In a recent address to a special session of parliament, UHM Voice of the Workers CEO Josef Vella delivered a poignant speech on the principle of social justice in the realm of employment. With a focus on the plight of the precariat and the exploitation of foreign workers, Vella underscored the urgent need to address the disparities and injustices pervasive in today’s labour landscape.

The emphasis on precarious employment shed light on a growing segment of the workforce facing poor if not substandard conditions, which at times is characterized by instability, insecurity, and lack of benefits. This reality starkly contradicts the principle of social justice, which demands fair treatment and equal opportunities for all individuals at the workplace.

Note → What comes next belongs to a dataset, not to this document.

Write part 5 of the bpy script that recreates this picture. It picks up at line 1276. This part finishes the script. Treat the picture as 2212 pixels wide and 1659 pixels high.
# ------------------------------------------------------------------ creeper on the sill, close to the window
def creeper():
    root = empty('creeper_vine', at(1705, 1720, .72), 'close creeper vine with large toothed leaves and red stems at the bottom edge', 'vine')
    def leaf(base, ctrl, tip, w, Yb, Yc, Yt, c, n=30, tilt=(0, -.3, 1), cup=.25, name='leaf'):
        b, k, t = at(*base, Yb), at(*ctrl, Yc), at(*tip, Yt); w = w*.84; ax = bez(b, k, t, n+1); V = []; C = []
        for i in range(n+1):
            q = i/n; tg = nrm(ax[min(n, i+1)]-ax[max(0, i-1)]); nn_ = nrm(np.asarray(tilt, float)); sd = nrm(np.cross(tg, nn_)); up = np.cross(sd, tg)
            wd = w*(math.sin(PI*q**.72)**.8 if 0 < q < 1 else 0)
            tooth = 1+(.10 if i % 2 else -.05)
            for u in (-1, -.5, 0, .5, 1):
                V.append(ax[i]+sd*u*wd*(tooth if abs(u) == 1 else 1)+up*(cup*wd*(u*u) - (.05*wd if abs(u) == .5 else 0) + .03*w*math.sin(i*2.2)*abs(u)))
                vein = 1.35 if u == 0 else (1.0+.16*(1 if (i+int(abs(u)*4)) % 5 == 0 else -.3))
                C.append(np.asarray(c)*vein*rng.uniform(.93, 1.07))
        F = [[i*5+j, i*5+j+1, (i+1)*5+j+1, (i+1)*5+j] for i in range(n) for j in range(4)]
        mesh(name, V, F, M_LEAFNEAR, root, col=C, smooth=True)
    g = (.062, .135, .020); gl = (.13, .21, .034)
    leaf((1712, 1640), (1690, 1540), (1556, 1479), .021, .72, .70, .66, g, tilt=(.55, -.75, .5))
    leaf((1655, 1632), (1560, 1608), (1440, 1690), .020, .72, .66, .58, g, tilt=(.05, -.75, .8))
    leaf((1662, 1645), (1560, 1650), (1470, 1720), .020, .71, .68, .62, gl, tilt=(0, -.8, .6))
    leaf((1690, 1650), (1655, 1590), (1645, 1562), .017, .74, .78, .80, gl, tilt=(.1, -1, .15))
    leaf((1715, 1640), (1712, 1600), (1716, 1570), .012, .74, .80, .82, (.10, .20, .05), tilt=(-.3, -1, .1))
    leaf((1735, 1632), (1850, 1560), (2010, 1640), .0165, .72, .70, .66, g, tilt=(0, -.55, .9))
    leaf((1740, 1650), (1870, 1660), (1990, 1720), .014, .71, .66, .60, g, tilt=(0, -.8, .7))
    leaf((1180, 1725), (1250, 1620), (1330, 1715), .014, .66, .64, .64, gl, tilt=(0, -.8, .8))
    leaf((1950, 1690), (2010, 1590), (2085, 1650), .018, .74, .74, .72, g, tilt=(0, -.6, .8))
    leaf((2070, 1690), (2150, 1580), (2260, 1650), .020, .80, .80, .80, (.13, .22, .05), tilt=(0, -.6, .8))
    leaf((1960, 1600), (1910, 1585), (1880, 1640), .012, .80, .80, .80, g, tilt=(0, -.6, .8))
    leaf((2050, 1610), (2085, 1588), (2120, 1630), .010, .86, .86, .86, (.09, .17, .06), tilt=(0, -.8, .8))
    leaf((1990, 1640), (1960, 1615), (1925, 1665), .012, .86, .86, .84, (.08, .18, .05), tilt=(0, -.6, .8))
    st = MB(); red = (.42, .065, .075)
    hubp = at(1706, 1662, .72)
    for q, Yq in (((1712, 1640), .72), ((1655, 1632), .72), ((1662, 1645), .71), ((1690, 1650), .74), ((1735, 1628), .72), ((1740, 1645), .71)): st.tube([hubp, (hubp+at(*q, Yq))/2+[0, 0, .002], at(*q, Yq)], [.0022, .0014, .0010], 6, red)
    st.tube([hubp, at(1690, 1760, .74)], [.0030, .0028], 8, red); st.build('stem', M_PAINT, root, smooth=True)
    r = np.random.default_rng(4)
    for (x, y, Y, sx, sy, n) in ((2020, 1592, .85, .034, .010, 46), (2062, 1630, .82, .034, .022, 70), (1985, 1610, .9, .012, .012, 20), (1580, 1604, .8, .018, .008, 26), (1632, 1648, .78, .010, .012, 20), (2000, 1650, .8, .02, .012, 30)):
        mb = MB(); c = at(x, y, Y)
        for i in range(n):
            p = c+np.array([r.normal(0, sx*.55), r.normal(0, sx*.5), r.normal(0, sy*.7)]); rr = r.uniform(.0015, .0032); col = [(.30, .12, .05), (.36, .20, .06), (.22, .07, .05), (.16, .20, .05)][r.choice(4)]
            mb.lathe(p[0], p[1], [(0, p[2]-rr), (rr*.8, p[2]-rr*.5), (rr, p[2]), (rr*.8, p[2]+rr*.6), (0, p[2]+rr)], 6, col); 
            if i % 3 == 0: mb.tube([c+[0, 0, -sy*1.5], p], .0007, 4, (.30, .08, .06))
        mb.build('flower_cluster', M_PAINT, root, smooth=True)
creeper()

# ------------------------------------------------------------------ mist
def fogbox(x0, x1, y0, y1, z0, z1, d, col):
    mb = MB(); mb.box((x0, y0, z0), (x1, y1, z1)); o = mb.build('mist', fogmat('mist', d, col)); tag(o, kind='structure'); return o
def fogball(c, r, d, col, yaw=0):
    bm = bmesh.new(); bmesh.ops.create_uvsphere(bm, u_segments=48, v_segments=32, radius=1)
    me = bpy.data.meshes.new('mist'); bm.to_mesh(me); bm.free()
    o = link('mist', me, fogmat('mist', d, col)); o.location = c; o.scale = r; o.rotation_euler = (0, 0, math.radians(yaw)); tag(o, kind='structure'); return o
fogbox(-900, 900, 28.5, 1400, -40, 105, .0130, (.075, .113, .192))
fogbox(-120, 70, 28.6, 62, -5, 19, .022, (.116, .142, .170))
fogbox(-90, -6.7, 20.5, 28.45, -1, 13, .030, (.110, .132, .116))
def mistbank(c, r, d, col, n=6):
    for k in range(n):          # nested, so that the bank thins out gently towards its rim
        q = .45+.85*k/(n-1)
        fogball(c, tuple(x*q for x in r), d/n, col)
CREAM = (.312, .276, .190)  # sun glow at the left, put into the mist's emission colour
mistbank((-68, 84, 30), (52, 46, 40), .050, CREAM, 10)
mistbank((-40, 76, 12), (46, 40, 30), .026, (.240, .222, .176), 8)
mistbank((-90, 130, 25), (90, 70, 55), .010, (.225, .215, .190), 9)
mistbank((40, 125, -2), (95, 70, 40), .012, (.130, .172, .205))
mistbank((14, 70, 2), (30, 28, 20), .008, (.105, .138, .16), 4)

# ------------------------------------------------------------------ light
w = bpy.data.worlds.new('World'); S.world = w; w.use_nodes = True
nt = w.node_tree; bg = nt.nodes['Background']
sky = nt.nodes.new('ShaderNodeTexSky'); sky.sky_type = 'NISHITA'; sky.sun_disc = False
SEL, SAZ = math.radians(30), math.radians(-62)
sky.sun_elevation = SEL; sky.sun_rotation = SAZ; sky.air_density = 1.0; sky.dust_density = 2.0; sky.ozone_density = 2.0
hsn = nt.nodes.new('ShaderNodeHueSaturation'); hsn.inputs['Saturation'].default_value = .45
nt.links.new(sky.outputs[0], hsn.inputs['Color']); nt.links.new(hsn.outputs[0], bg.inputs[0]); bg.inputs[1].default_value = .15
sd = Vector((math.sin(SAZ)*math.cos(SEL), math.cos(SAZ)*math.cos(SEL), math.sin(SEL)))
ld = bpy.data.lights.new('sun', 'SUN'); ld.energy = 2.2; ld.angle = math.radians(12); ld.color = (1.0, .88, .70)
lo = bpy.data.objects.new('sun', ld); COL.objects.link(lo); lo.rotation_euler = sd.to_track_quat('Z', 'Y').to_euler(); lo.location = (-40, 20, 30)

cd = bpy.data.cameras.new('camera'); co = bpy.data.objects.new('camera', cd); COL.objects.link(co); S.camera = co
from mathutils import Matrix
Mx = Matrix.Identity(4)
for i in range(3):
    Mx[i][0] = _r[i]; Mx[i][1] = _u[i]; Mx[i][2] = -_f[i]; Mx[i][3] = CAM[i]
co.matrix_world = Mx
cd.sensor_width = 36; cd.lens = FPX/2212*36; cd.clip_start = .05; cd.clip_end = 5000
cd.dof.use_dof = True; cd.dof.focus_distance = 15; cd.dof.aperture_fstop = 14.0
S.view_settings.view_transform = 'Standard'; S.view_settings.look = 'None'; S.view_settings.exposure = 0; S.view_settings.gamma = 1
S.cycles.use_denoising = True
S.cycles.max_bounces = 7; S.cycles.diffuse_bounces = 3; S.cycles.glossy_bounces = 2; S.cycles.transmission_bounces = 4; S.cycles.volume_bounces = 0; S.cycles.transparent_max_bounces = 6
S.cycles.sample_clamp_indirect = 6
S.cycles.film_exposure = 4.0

Central to the address was the call to alleviate the financial burden on workers by exempting increases in the cost of living and social security contributions from taxation. He rightfully challenged the notion that such measures would diminish government revenue, especially in the context of economic growth. This raises critical questions about priorities and the allocation of resources, reaffirming the imperative to prioritize the well-being of workers above all else.

Another pressing concern is the disparity in union membership between employers and workers. Statistically it transpires that in Malta for every employer who is a member of an employers’ unions there are 10 workers who are enrolled in a union.

The bottom line is employers have understood the benefits of joining forces, but within the workers’ camp the opposite is happening whereby the membership rate decreased from 49% to 35%. This is not only happening in Malta across Europe. The stark contrast underscores a fundamental imbalance in bargaining power and representation within the labour market. Addressing this issue requires concerted efforts to promote union membership and collective bargaining.

However, the warning sounded by the UHM CEO against cosmetic measures must be heeded. Merely paying lip service to social justice without tangible results only serves to perpetuate existing disparities and undermine the integrity of the labour market. Moreover, the issue of “free riders” who benefit from union services without contributing financially poses a direct threat to the sustainability of unions, necessitating proactive measures to address this practice.

At its core, Vella’s message resonates with the principle of solidarity, emphasizing the importance of mutual support and collective action in advancing social justice in the workplace. True solidarity requires a genuine commitment to the well-being of others, free from self-interest or expectation of reciprocity. It is this spirit of solidarity that must guide efforts to create a fair and equitable environment.